Contactée par le Bondy Blog, le rectorat de l’Académie de Créteil revient sur la situation du lycée Utrillo notamment l’information des enseignants selon laquelle les EMS étaient arrivées en retard suite aux violences et à l’intrusion dans l’établissement. Il s’agit d’une « mauvaise information. Les EMS étaient présents à 7h30. Ce n’est pas parce qu’on ne les voit pas devant la grille qu’ils ne sont pas là« , explique le rectorat. Quant aux propos tenus par l’inspecteur, le rectorat les soutient. « Les incidents se sont bel et bien passés à l’extérieur de l’établissement. Les tensions à l’intérieur du lycée sont dues à des affrontements urbains qui ont trait à l’extérieur et qui ne se déroulent que rarement à l’intérieur. Ce ne sont pas des AED supplémentaires qui changeront la situation. Sur le lycée Rostand, comment des AED règleraient-ils le problème du cyberharcèlement ? Il faut plutôt travailler sur le climat de colère dans l’établissement, et là, le module éducatif des EMS peut jouer un rôle accompagnateur ».
« Avec tout le respect que j’ai pour les enseignants et leur travail, il faut être un peu sérieux« , nous répond, notre interlocutrice du rectorat. Tout d’abord, d’où vient cette idée que le rectorat est assis sur une banque de moyens qu’on ne donnerait pas simplement parce qu’on n’en a pas envie ? Il faut arrêter les caricatures. Chaque année, au titre de paramètres définis, nous avons entre les mains des moyens financés, rappelons-le, par des deniers publics. Notre rôle est de mettre en œuvre une bonne utilisation de ces moyens, pas leur mise à disposition au bon vouloir des uns et des autres ».
« Plus un établissement a des difficultés, plus il a de moyens », poursuit-elle. Ce sont des situations à examiner au cas par cas et dont on peut parler en audience. La solution n’est pas toujours quantitative. On peut réfléchir à la manière dont sont organisés la vie scolaire, le calendrier et le rôle de chacun. Les établissements équivalents sont dotés de manière équivalente. Mais si un établissement dans une situation comme les autres veut plus de moyens, d’où les prendrait-on ? Sur les autres établissements, forcément ».

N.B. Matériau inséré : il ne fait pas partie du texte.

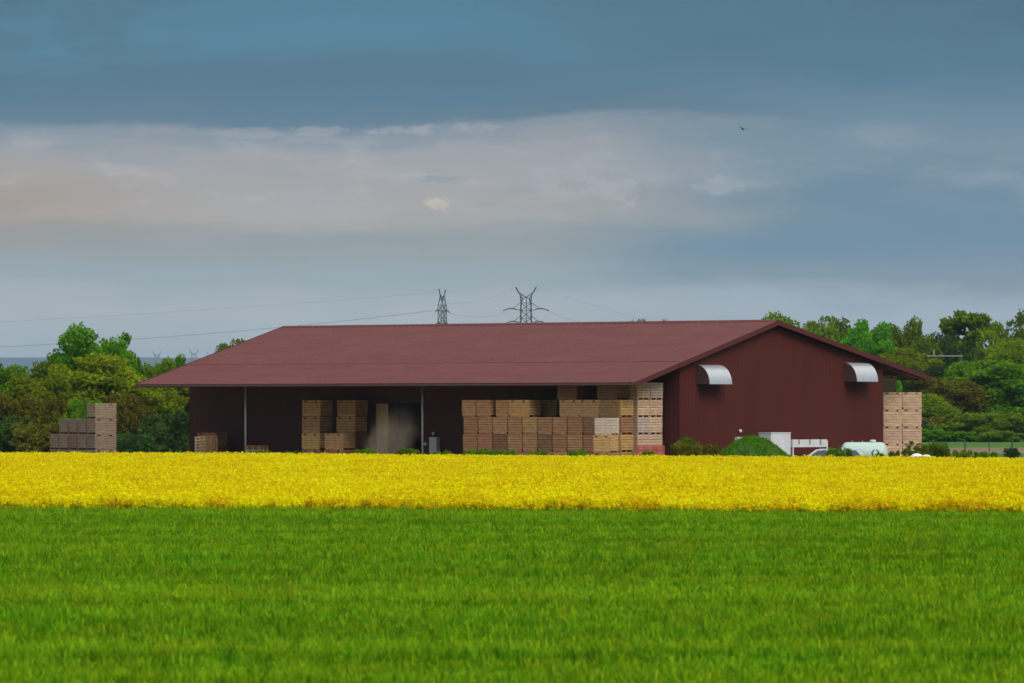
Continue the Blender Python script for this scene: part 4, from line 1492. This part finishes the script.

De son côté, la région Ile-de-France nous annonce qu’« une nouvelle visite sera organisée au lycée Jean-Renoir une fois que ses préconisations en termes de matériel et d’organisation des passages à la cantine auront été mises en œuvre« . Pour la question des agents, « une réunion est d’ores et déjà programmée dans une dizaine de jours entre les services de la Région et l’équipe de direction du lycée« .
Egalement contactée, la DSDEN 92 de l’Académie de Versailles ne nous a pas donné de réponse.